_DATA ENTRIES_
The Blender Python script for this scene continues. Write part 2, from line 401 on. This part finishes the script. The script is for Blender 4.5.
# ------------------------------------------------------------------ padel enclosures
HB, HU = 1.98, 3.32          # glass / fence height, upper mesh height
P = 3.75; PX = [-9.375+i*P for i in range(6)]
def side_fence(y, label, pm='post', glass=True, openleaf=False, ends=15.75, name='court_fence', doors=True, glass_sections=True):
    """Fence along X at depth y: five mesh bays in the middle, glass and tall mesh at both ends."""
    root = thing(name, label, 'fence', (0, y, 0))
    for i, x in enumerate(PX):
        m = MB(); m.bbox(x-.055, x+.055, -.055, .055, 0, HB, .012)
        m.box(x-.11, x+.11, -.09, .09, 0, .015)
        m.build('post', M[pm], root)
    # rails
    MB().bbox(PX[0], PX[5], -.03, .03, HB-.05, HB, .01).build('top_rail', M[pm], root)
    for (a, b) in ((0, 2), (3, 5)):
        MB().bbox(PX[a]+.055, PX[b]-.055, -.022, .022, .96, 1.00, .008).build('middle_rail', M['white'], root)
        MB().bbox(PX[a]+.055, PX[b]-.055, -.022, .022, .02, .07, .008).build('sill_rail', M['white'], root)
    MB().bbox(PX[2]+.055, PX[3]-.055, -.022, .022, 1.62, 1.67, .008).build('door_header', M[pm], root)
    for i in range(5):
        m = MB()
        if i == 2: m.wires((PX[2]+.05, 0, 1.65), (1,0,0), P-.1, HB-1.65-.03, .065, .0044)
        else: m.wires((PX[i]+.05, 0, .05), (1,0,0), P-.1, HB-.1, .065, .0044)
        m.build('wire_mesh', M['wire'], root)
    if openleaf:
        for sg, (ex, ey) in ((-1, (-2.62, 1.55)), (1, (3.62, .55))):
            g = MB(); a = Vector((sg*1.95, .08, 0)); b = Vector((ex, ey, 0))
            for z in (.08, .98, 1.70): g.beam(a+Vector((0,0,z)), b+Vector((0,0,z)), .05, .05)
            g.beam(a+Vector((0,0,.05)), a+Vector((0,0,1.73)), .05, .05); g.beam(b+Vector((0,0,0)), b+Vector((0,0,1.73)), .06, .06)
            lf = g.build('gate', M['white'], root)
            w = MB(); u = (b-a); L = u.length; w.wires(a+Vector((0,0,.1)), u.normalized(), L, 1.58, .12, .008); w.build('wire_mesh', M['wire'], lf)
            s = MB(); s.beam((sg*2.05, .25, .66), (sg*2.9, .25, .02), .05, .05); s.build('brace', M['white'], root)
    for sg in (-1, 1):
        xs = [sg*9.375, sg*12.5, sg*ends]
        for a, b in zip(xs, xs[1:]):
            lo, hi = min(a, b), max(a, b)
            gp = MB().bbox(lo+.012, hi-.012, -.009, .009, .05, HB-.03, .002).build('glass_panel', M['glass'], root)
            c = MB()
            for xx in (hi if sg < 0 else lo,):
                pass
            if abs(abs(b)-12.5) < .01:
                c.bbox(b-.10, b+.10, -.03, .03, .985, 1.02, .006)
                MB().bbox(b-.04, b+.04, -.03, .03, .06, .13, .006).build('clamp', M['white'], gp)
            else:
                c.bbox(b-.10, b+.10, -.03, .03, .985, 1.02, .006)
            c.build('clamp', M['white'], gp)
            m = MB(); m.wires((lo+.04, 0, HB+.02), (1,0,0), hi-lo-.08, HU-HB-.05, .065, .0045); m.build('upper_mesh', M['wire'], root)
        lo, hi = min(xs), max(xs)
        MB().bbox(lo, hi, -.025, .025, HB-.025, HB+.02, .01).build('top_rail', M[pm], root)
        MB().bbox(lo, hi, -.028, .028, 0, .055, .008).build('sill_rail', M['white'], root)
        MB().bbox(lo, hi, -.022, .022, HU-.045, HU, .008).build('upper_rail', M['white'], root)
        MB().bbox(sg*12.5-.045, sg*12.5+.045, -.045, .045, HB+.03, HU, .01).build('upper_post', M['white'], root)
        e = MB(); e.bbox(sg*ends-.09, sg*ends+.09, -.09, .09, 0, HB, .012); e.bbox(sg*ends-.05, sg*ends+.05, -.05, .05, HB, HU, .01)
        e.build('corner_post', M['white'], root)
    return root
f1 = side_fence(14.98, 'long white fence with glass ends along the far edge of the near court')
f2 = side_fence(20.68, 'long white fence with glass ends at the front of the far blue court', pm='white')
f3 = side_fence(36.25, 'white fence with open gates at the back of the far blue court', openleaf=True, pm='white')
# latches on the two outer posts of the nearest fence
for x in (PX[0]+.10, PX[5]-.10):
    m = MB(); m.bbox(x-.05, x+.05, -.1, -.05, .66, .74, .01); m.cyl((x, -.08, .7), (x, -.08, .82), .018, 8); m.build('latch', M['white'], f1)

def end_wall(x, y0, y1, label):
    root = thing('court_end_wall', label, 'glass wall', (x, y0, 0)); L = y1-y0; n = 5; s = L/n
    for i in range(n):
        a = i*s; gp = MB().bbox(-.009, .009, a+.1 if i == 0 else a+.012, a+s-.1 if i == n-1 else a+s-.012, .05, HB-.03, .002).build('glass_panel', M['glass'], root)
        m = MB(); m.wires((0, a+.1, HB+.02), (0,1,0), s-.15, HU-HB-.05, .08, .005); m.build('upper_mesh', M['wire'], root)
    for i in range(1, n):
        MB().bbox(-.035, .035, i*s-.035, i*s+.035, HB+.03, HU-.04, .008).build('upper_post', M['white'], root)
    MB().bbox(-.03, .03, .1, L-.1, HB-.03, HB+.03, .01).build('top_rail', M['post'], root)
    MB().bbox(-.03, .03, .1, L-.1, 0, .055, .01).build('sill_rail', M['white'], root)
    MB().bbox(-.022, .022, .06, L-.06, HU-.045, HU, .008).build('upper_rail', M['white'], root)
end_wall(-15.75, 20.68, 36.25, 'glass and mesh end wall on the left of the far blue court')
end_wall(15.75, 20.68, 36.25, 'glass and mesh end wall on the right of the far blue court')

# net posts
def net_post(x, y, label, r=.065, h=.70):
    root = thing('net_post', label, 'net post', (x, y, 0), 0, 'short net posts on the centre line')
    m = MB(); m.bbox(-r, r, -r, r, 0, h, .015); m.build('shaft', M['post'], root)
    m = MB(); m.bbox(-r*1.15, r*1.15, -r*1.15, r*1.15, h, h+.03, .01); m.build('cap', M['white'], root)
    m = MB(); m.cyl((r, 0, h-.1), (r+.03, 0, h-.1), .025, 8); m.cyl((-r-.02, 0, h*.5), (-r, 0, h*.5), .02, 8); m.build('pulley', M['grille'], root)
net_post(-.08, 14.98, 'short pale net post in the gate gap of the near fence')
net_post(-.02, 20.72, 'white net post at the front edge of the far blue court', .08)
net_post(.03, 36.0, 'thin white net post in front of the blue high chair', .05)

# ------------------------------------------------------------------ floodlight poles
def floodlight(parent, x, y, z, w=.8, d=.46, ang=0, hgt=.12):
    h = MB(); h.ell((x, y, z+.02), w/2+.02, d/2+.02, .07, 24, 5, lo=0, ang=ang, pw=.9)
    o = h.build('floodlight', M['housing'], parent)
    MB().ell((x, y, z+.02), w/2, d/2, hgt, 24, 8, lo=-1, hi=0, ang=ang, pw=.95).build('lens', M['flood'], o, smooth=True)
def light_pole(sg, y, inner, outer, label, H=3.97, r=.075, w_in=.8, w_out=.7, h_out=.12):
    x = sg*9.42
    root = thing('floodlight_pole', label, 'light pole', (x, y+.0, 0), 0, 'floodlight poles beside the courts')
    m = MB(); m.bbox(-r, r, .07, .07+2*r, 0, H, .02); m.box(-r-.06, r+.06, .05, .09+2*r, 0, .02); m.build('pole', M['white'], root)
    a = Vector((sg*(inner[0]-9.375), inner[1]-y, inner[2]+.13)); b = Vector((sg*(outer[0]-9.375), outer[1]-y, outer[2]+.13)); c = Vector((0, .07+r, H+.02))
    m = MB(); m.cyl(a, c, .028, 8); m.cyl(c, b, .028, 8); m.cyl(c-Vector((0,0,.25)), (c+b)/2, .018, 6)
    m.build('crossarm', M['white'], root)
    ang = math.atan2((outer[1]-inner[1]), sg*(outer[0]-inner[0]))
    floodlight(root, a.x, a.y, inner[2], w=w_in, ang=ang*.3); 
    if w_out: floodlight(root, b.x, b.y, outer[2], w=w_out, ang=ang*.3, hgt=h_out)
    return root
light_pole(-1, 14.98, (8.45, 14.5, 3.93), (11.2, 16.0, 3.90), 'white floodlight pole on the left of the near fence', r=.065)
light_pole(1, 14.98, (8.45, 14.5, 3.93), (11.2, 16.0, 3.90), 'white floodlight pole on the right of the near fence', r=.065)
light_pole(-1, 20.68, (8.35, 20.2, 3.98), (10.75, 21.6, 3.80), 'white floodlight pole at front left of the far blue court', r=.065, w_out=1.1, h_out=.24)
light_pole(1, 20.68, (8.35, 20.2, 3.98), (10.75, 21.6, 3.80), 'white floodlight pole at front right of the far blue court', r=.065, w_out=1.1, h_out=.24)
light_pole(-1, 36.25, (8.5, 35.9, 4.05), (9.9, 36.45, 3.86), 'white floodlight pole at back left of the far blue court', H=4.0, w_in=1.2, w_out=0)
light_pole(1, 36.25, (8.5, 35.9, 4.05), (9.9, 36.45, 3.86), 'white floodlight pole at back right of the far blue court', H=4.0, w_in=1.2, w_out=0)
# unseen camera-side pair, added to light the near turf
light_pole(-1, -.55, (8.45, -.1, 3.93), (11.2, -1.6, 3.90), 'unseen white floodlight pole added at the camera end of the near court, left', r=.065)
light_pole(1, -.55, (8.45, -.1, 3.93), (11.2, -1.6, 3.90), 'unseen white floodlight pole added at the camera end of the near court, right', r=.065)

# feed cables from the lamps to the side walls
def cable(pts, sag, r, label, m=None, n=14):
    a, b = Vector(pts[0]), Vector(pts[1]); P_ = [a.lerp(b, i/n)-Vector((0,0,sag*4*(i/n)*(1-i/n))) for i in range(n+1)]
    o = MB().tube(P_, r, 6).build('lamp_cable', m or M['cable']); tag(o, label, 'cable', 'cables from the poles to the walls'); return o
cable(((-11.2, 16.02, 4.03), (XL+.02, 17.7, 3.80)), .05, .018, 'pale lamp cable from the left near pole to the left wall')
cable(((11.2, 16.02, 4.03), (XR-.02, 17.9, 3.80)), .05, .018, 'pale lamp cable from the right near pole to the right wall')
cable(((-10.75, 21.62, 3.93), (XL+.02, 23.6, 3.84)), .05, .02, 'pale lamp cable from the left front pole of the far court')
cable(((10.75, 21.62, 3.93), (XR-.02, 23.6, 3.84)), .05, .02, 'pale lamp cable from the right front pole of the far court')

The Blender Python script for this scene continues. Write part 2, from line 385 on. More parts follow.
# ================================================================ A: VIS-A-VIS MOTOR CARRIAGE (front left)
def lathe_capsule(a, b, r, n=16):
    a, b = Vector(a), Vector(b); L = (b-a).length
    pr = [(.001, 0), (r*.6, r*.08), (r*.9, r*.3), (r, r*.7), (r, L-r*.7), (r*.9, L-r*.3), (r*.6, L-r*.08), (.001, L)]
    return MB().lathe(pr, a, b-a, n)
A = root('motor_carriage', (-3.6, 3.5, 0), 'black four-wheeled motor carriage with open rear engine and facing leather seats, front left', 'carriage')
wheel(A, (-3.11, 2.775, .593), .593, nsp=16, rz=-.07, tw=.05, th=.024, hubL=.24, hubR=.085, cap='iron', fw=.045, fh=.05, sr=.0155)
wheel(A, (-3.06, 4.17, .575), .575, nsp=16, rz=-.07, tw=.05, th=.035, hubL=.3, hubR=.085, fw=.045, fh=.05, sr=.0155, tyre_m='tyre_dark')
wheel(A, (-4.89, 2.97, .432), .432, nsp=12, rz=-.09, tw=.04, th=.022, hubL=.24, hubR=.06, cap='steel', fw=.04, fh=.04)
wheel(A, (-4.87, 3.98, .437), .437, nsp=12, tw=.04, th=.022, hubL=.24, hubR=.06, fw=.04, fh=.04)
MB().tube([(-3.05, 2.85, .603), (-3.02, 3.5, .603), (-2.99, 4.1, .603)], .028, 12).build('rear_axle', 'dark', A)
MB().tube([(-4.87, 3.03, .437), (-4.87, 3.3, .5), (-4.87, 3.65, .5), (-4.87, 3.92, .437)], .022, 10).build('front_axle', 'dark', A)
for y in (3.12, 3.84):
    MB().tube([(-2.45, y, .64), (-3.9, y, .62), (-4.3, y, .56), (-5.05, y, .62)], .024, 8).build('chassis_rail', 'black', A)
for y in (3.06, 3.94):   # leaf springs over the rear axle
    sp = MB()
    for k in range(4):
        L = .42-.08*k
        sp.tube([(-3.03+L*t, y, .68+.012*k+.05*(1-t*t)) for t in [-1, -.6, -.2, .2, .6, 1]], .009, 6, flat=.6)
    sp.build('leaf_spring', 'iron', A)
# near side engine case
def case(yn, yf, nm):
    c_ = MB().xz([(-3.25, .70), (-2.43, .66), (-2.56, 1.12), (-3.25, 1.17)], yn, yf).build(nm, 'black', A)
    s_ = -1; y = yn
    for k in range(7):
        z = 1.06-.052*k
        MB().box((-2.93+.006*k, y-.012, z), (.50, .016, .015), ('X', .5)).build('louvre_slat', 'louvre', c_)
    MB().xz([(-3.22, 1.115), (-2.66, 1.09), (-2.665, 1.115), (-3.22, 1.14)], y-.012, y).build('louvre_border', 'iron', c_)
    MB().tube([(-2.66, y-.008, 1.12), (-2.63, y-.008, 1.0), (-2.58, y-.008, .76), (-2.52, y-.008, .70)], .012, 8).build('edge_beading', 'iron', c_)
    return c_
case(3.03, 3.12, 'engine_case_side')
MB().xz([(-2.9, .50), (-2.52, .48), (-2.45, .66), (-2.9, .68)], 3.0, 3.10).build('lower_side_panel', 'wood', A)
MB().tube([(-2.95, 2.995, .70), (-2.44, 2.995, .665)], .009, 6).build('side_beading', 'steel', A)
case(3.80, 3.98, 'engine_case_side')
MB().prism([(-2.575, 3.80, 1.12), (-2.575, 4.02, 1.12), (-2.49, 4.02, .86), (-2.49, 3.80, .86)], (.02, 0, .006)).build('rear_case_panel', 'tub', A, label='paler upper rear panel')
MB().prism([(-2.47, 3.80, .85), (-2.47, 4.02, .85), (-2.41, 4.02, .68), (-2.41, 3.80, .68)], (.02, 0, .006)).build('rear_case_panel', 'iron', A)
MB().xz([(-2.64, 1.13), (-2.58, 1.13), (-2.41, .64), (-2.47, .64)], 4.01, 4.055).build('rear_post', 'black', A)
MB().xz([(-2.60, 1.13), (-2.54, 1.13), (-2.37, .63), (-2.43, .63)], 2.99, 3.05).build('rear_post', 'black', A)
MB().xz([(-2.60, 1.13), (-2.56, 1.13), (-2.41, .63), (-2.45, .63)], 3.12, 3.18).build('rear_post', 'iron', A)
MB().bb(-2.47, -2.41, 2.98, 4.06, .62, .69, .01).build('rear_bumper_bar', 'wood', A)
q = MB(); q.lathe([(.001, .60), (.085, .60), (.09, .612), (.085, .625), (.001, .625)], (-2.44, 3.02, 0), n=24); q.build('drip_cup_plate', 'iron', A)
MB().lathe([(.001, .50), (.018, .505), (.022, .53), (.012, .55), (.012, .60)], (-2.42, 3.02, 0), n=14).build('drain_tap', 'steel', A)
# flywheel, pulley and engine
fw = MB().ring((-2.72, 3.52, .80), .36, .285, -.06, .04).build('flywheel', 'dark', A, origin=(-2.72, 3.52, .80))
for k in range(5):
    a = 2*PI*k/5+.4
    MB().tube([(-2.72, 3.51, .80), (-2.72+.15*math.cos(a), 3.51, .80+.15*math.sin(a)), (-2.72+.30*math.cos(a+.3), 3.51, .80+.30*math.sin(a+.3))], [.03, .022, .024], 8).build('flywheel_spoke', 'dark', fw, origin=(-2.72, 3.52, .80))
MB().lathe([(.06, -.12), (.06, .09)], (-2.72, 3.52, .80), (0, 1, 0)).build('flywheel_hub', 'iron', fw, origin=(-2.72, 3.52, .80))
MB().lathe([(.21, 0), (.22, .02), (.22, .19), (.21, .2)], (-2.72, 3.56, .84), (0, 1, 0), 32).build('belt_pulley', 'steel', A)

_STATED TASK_
Reply with nothing but the number of lines in the data above that contain "from".

_FULL RESPONSE_
8